Day 7 Non-linear mixed models

February 5th, 2026

7.1 The general linear model

\[\mathbf{y} \sim N(\boldsymbol\mu, \boldsymbol\Sigma),\]

where:

• \(\mathbf{y} \equiv [y_1, y_2, \dots, y_n]'\) contains the response data,
• \(\boldsymbol{\mu} \equiv [\mu_1, \mu_2, \dots, \mu_n]'\) contains the expected values of said data,
• \(\boldsymbol\Sigma\) is the variance-covariance matrix.

The most typical model typically has:

• \(\boldsymbol\mu = \mathbf{X}\boldsymbol{\beta}\) and
• \(\boldsymbol\Sigma = \sigma^2\mathbf{I}\).

We can write the default model in most software written above as:

\[\mathbf{y} \sim N(\boldsymbol{\mu}, \Sigma),\\ \begin{bmatrix}y_1 \\ y_2 \\ y_3 \\ y_4 \\ \vdots \\ y_n \end{bmatrix} \sim N \left( \begin{bmatrix}\mu_1 \\ \mu_2 \\ \mu_3 \\ \mu_4 \\ \vdots \\ \mu_n \end{bmatrix}, \sigma^2 \begin{bmatrix} 1 & 0 & 0 & 0 & \dots & 0 \\ 0 & 1 & 0 & 0 & \dots & 0 \\ 0 & 0 & 1 & 0 & \dots & 0 \\ 0 & 0 & 0 & 1 & \dots & 0 \\ \vdots & \vdots & \vdots & \vdots & \ddots & \vdots\\ 0 & 0 & 0 & 0 & \dots & 1 \end{bmatrix} \right),\]

which is the same as

\[\begin{bmatrix}y_1 \\ y_2 \\ y_3 \\ y_4 \\ \vdots \\ y_n \end{bmatrix} \sim N \left( \begin{bmatrix}\mu_1 \\ \mu_2 \\ \mu_3 \\ \mu_4 \\ \vdots \\ \mu_n \end{bmatrix}, \begin{bmatrix} \sigma^2 & 0 & 0 & 0 & \dots & 0 \\ 0 & \sigma^2 & 0 & 0 & \dots & 0 \\ 0 & 0 & \sigma^2 & 0 & \dots & 0 \\ 0 & 0 & 0 & \sigma^2 & \dots & 0 \\ \vdots & \vdots & \vdots & \vdots & \ddots & \vdots\\ 0 & 0 & 0 & 0 & \dots & \sigma^2 \end{bmatrix} \right).\]

In summary, the assumptions are:

• Linearity
  
• Normality
• Independence
• Constant variance

7.2 Revisiting linearity

• Assume that \(y_i \sim N(\mu_i, \sigma^2)\).

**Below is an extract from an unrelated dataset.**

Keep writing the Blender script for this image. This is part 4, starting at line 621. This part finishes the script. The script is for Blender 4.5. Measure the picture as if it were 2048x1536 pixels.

…and there are 4 possible descriptions of the mean:

• \(\mu_i = \beta_0 + \beta_1 x_{1i} + \beta_2 x_{2i}\)
• \(\mu_i = \beta_0 + \beta_1 x_i + \beta_2 x_i^2\)
• \(\mu_i = \beta_0 \cdot \exp(x_i \cdot \beta_1)\)
• \(\mu_i = \beta_0 + x_i^{\beta_1}\)

What is a linear model and what is not?

7.3 Some benefits of non-linear models

• Process-based models versus non-process based models
• Process-based models are required to manage ecological systems in a changing world

Some agronomy examples:

• Modeling biomass accumulation in maize kernels
• Nonlinear regression models and applications

7.4 Applied example

library(tidyverse)
library(lme4)

url <- "https://raw.githubusercontent.com/stat799/spring2026/refs/heads/main/data/N_fert.csv"
data_N <- read.csv(url) |> 
  mutate(sy = factor(sy))

data_N |> 
  ggplot(aes(Total_N, Yield_SY))+
  geom_point(aes(fill = sy),size=2.5, shape = 21)+
  scico::scale_fill_scico_d()+
  labs(x = expression(N[fert]~(kg~ha^{-1})), 
       y = expression(Yield~(kg~ha^{-1})), 
       fill = "Site-Year")

m1 <- 
  nls(Yield_SY ~ Ymax - s * pmax(Ncrit - Total_N, 0),
    start = list(Ncrit = 150, Ymax = 14000, s =100),
    data = data_N)

m2 <- 
  nls(Yield_SY ~ Ymax[sy] - s[sy] * pmax(Ncrit[sy] - Total_N, 0),
    start = list(Ncrit = rep(150, n_distinct(data_N$sy)),
                 Ymax = rep(14000, n_distinct(data_N$sy)), 
                 s = rep(100, n_distinct(data_N$sy))),
    data = data_N)

library(nlme)
m3 <- 
  nlme(Yield_SY ~ Ymax - s * pmax(Ncrit - Total_N, 0),
       data = data_N,
       fixed = Ncrit + Ymax + s ~ 1,
       random = Ncrit + Ymax + s ~ 1 | sy,
       start = c(Ncrit = 150, Ymax = 14000, s =100))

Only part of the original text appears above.